Business secretary Greg Clark has approved plans to replace one of the country’s oldest energy-from-waste (EfW) plants.

Clark granted a development consent order (DCO) for the North London Waste Authority (NLWA) to build a replacement EfW plant at the Edmonton EcoPark, replacing the current facility that opened in 1971.

The NLWA will consider the consent, which covers associated buildings, works and any conditions, at a meeting in April.

It will also need to develop a strategy for delivering the scheme in the forthcoming months.

Clyde Loakes, chair of the NLWA, said he was “delighted” at Clark’s decision: “This puts the authority in the best possible position to consider the scheme in the round and secures the best way of managing north London’s non-recyclable waste long term.”

Construction preparation work could start in 2019, with the existing plant decommissioned and demolished once the new facility is up and running by 2028.

The NLWA’s proposal is called the North London Heat and Power project, and aims to process residual waste from businesses and households in north London and turn it into heat and power.

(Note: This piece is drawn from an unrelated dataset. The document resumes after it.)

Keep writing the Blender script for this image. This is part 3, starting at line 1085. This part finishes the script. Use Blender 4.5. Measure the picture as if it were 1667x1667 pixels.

Following two rounds of public consultation, the application for a DCO to build the facility, and associated development, was accepted for examination by the Planning Inspectorate on 11 November 2015.

Former business secretary Sajid Javid then appointed an examining authority to scrutinise the application on the Government’s behalf.

The examination ran from February to August in 2016 and included visits to the proposed site, issue-specific hearings, open hearings and extensive written communication between the NLWA and the examining authority.